Data extract:
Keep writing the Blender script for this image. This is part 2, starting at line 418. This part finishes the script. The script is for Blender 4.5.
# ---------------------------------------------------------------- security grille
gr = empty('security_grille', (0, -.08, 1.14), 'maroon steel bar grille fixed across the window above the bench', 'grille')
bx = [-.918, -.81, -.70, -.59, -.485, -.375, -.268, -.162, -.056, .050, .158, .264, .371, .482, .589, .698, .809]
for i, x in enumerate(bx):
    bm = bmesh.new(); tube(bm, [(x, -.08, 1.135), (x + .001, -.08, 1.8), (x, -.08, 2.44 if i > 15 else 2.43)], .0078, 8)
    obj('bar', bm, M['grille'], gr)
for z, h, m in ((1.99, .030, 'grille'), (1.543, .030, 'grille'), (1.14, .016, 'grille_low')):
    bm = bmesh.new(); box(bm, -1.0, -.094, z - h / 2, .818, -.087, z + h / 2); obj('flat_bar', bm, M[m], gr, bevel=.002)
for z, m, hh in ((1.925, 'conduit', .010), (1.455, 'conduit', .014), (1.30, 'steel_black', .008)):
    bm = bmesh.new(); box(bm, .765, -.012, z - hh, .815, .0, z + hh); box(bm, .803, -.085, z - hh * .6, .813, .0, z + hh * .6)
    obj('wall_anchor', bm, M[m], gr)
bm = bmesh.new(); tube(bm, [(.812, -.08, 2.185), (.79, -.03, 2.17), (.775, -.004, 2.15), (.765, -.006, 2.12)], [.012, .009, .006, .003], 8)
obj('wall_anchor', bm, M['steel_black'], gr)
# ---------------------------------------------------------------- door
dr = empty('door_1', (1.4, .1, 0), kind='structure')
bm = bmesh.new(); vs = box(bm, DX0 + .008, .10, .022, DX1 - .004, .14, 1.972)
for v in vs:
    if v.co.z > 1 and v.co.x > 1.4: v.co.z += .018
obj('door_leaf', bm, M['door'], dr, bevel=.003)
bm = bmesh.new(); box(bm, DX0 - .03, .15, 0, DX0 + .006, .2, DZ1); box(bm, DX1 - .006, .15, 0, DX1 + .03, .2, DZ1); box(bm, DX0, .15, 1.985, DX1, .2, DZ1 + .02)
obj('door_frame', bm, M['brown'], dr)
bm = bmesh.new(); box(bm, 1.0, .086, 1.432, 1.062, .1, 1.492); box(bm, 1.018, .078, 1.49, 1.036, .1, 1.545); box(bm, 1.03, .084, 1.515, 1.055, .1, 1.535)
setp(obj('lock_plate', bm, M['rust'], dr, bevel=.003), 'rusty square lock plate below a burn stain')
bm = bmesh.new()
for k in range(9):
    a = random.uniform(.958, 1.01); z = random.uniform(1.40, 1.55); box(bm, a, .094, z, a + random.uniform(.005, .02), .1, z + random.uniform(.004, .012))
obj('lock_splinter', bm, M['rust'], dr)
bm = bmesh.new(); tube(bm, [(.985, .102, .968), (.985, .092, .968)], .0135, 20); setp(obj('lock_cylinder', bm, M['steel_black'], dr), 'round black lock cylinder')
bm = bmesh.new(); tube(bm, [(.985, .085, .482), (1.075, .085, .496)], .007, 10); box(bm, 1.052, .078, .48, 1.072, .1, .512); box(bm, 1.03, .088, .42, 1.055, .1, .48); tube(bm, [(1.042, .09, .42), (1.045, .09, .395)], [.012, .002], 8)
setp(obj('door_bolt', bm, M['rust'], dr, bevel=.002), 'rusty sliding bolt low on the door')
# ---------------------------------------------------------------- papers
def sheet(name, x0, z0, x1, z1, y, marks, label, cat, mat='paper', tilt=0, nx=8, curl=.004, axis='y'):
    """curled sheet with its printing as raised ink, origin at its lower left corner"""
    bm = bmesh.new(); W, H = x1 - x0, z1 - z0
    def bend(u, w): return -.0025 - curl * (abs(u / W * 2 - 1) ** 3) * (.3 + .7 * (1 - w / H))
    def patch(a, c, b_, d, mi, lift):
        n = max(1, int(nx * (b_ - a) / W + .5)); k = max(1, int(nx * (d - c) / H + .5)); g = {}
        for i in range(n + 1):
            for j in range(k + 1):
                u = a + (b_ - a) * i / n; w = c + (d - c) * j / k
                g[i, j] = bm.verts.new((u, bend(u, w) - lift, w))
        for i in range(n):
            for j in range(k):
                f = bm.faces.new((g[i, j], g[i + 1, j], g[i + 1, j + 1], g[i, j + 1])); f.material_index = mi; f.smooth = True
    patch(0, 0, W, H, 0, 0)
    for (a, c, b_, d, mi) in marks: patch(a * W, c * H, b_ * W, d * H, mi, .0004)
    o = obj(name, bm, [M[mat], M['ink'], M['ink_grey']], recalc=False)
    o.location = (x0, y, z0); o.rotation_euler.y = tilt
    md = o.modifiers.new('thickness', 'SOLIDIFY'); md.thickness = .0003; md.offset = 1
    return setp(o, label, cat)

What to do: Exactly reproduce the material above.

Solution:
Keep writing the Blender script for this image. This is part 2, starting at line 418. This part finishes the script. The script is for Blender 4.5.
# ---------------------------------------------------------------- security grille
gr = empty('security_grille', (0, -.08, 1.14), 'maroon steel bar grille fixed across the window above the bench', 'grille')
bx = [-.918, -.81, -.70, -.59, -.485, -.375, -.268, -.162, -.056, .050, .158, .264, .371, .482, .589, .698, .809]
for i, x in enumerate(bx):
    bm = bmesh.new(); tube(bm, [(x, -.08, 1.135), (x + .001, -.08, 1.8), (x, -.08, 2.44 if i > 15 else 2.43)], .0078, 8)
    obj('bar', bm, M['grille'], gr)
for z, h, m in ((1.99, .030, 'grille'), (1.543, .030, 'grille'), (1.14, .016, 'grille_low')):
    bm = bmesh.new(); box(bm, -1.0, -.094, z - h / 2, .818, -.087, z + h / 2); obj('flat_bar', bm, M[m], gr, bevel=.002)
for z, m, hh in ((1.925, 'conduit', .010), (1.455, 'conduit', .014), (1.30, 'steel_black', .008)):
    bm = bmesh.new(); box(bm, .765, -.012, z - hh, .815, .0, z + hh); box(bm, .803, -.085, z - hh * .6, .813, .0, z + hh * .6)
    obj('wall_anchor', bm, M[m], gr)
bm = bmesh.new(); tube(bm, [(.812, -.08, 2.185), (.79, -.03, 2.17), (.775, -.004, 2.15), (.765, -.006, 2.12)], [.012, .009, .006, .003], 8)
obj('wall_anchor', bm, M['steel_black'], gr)
# ---------------------------------------------------------------- door
dr = empty('door_1', (1.4, .1, 0), kind='structure')
bm = bmesh.new(); vs = box(bm, DX0 + .008, .10, .022, DX1 - .004, .14, 1.972)
for v in vs:
    if v.co.z > 1 and v.co.x > 1.4: v.co.z += .018
obj('door_leaf', bm, M['door'], dr, bevel=.003)
bm = bmesh.new(); box(bm, DX0 - .03, .15, 0, DX0 + .006, .2, DZ1); box(bm, DX1 - .006, .15, 0, DX1 + .03, .2, DZ1); box(bm, DX0, .15, 1.985, DX1, .2, DZ1 + .02)
obj('door_frame', bm, M['brown'], dr)
bm = bmesh.new(); box(bm, 1.0, .086, 1.432, 1.062, .1, 1.492); box(bm, 1.018, .078, 1.49, 1.036, .1, 1.545); box(bm, 1.03, .084, 1.515, 1.055, .1, 1.535)
setp(obj('lock_plate', bm, M['rust'], dr, bevel=.003), 'rusty square lock plate below a burn stain')
bm = bmesh.new()
for k in range(9):
    a = random.uniform(.958, 1.01); z = random.uniform(1.40, 1.55); box(bm, a, .094, z, a + random.uniform(.005, .02), .1, z + random.uniform(.004, .012))
obj('lock_splinter', bm, M['rust'], dr)
bm = bmesh.new(); tube(bm, [(.985, .102, .968), (.985, .092, .968)], .0135, 20); setp(obj('lock_cylinder', bm, M['steel_black'], dr), 'round black lock cylinder')
bm = bmesh.new(); tube(bm, [(.985, .085, .482), (1.075, .085, .496)], .007, 10); box(bm, 1.052, .078, .48, 1.072, .1, .512); box(bm, 1.03, .088, .42, 1.055, .1, .48); tube(bm, [(1.042, .09, .42), (1.045, .09, .395)], [.012, .002], 8)
setp(obj('door_bolt', bm, M['rust'], dr, bevel=.002), 'rusty sliding bolt low on the door')
# ---------------------------------------------------------------- papers
def sheet(name, x0, z0, x1, z1, y, marks, label, cat, mat='paper', tilt=0, nx=8, curl=.004, axis='y'):
    """curled sheet with its printing as raised ink, origin at its lower left corner"""
    bm = bmesh.new(); W, H = x1 - x0, z1 - z0
    def bend(u, w): return -.0025 - curl * (abs(u / W * 2 - 1) ** 3) * (.3 + .7 * (1 - w / H))
    def patch(a, c, b_, d, mi, lift):
        n = max(1, int(nx * (b_ - a) / W + .5)); k = max(1, int(nx * (d - c) / H + .5)); g = {}
        for i in range(n + 1):
            for j in range(k + 1):
                u = a + (b_ - a) * i / n; w = c + (d - c) * j / k
                g[i, j] = bm.verts.new((u, bend(u, w) - lift, w))
        for i in range(n):
            for j in range(k):
                f = bm.faces.new((g[i, j], g[i + 1, j], g[i + 1, j + 1], g[i, j + 1])); f.material_index = mi; f.smooth = True
    patch(0, 0, W, H, 0, 0)
    for (a, c, b_, d, mi) in marks: patch(a * W, c * H, b_ * W, d * H, mi, .0004)
    o = obj(name, bm, [M[mat], M['ink'], M['ink_grey']], recalc=False)
    o.location = (x0, y, z0); o.rotation_euler.y = tilt
    md = o.modifiers.new('thickness', 'SOLIDIFY'); md.thickness = .0003; md.offset = 1
    return setp(o, label, cat)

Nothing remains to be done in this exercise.